When it was finally done, I could not stop looking at it. The flying machine almost looked real. It amazed me how hundreds of tiny, ordinary pieces could come together to create something so detailed and beautiful. Even the wings moved, flapping back and forth, bringing the whole thing to life.
As I watched him, I found myself thinking about how much our lives look the same.
Life moves in seasons, and each season adds something we cannot always see right away. Some seasons feel clear and purposeful. Others feel small, unfinished, or hard to understand. There are parts of our lives that do not seem to amount to much on their own, moments that feel ordinary or confusing while we are in them. But later, when they connect to what God is doing next, they begin to make sense.
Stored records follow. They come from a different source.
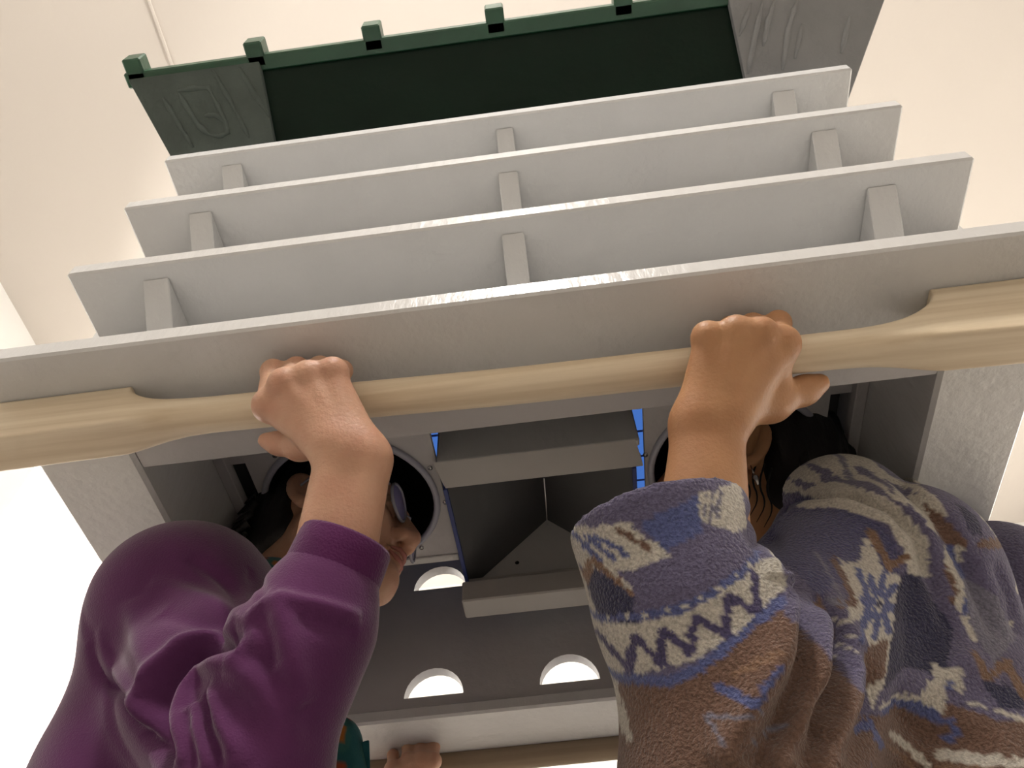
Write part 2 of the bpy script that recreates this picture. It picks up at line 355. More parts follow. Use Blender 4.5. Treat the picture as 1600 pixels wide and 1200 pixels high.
# inner boards at head height, each with a round black-lined opening for a head
def plate(name, outline, holes, z, th, m, par):
    cu = bpy.data.curves.new('tmp', 'CURVE'); cu.dimensions = '2D'; cu.fill_mode = 'BOTH'; cu.extrude = th / 2
    for pts in [outline] + holes:
        sp = cu.splines.new('POLY'); sp.points.add(len(pts) - 1); sp.use_cyclic_u = True
        for p, q in zip(sp.points, pts): p.co = (q[0], q[1], 0, 1)
    co = bpy.data.objects.new('tmp', cu); COL.objects.link(co); bpy.context.view_layer.update()
    me = bpy.data.meshes.new_from_object(co.evaluated_get(bpy.context.evaluated_depsgraph_get())); bpy.data.objects.remove(co)
    me.transform(Matrix.Translation((0, 0, z + th / 2))); me.name = name; return link(name, me, m, par)
ZP = 1.575
for x0, x1, cx, cy, r, xb0, xb1, xg in ((-.383, -.150, -.270, .712, .110, -.4149, -.401, -.392), (.110, .334, .2245, .716, .108, .359, .3729, .346)):
    circ = [(cx + r * math.cos(a), cy + r * math.sin(a)) for a in np.linspace(0, 2 * math.pi, 49)[:-1]]
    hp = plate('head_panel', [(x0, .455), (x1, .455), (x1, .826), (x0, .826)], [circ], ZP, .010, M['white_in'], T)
    def ring(rr, z): return [(cx + rr * math.cos(a), cy + rr * math.sin(a), z) for a in np.linspace(0, 2 * math.pi, 49)[:-1]]
    loft('head_cup', [ring((r - .001) * math.cos(t), ZP + .001 + .135 * math.sin(t)) for t in (0, .25, .5, .75, 1.0, 1.25, 1.45, 1.565)], M['liner'], hp, cap=False, label='black lining of the round head opening')
    tube('rim', ring(r, ZP - .002), .0045, M['helmet'], hp, 8, closed=True, label='grey-blue rim of the round head opening')
    for k in (1, 7, 12, 19, 26, 31, 40, 45):
        q = np.array(ring(r + .010, ZP)[k]); tube('screw', [q, q - np.array((0, 0, .002))], .0032, M['metal'], hp, 8)
    box('batten', (x0, x1), (.826, .838), (ZP - .003, ZP + .012), M['white'], T, .001)
    box('batten', (xb0, xb1), (.455, .9715), (ZP - .012, ZP + .004), M['white_in'], T, .001)
    box('slot_panel', (min(xg, x0, xb0) if x0 < 0 else x1, xb1 if x0 < 0 else xb0), (.455, .9715), (ZP + .03, ZP + .036), M['loft_dark'], T, .0005)
    box('slot_block', (xb1, x0) if x0 < 0 else (x1, xb0), (.455, .625), (ZP + .0005, ZP + .02), M['white_in'], T, .0005)
# back wall with rows of half-moon holes
bm = bmesh.new(); YB, TB = .972, .018
cu = bpy.data.curves.new('tmp', 'CURVE'); cu.dimensions = '2D'; cu.fill_mode = 'BOTH'; cu.extrude = TB / 2
def poly2(pts):
    s = cu.splines.new('POLY'); s.points.add(len(pts) - 1); s.use_cyclic_u = True
    for p, q in zip(s.points, pts): p.co = (q[0], q[1], 0, 1)
poly2([(-.4149, 1.44), (.3729, 1.44), (.3729, 1.93), (-.4149, 1.93)])
for z in (1.456, 1.640):
    for k in range(5):
        xc = -.392 + .1868 * k + (.002 if z > 1.5 else 0)
        if abs(xc) > .40: continue
        poly2([(xc + .041 * math.cos(a), z + .043 * math.sin(a)) for a in np.linspace(0, math.pi, 15)])
co = bpy.data.objects.new('tmp', cu); COL.objects.link(co); bpy.context.view_layer.update()
me = bpy.data.meshes.new_from_object(co.evaluated_get(bpy.context.evaluated_depsgraph_get())); bpy.data.objects.remove(co)
me.transform(Matrix.Translation((0, YB + TB / 2, 0)) @ Matrix.Rotation(math.pi / 2, 4, 'X')); me.name = 'back_wall'
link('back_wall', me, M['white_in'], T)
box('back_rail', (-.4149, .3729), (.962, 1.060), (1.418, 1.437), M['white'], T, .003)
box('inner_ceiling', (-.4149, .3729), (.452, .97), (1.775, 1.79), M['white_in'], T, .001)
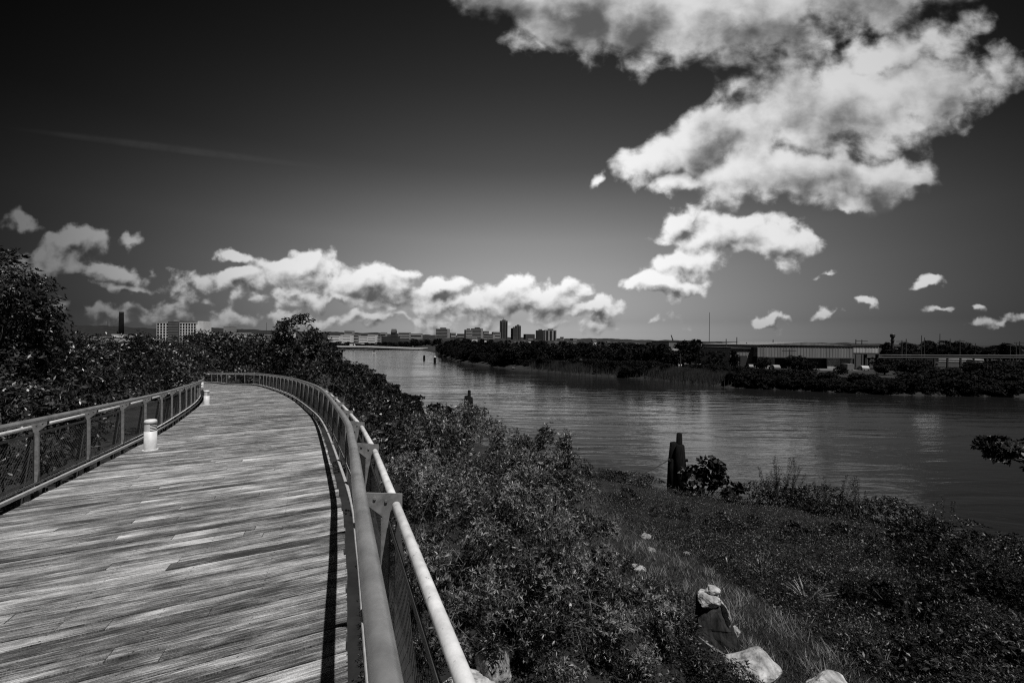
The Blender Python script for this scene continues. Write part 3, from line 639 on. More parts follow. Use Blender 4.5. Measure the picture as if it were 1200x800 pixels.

The flying machine was not built all at once. It took patience, attention, and trust in the process. My husband could not skip steps. Even when things seemed right, they still had to be right for what came next. Each section mattered, whether it looked important at the time or not.
Our lives are no different.
God works with intention. He weaves meaning through moments we barely notice and uses seasons we do not understand until much later. What looks incomplete now may be exactly what is needed for what comes next.
In the end, the finished work reflects the wisdom of the Designer, who sees meaning in every piece long before we do. And just like that flying machine, when everything is finally connected, we are often surprised to see that nothing was wasted at all and went together as it should.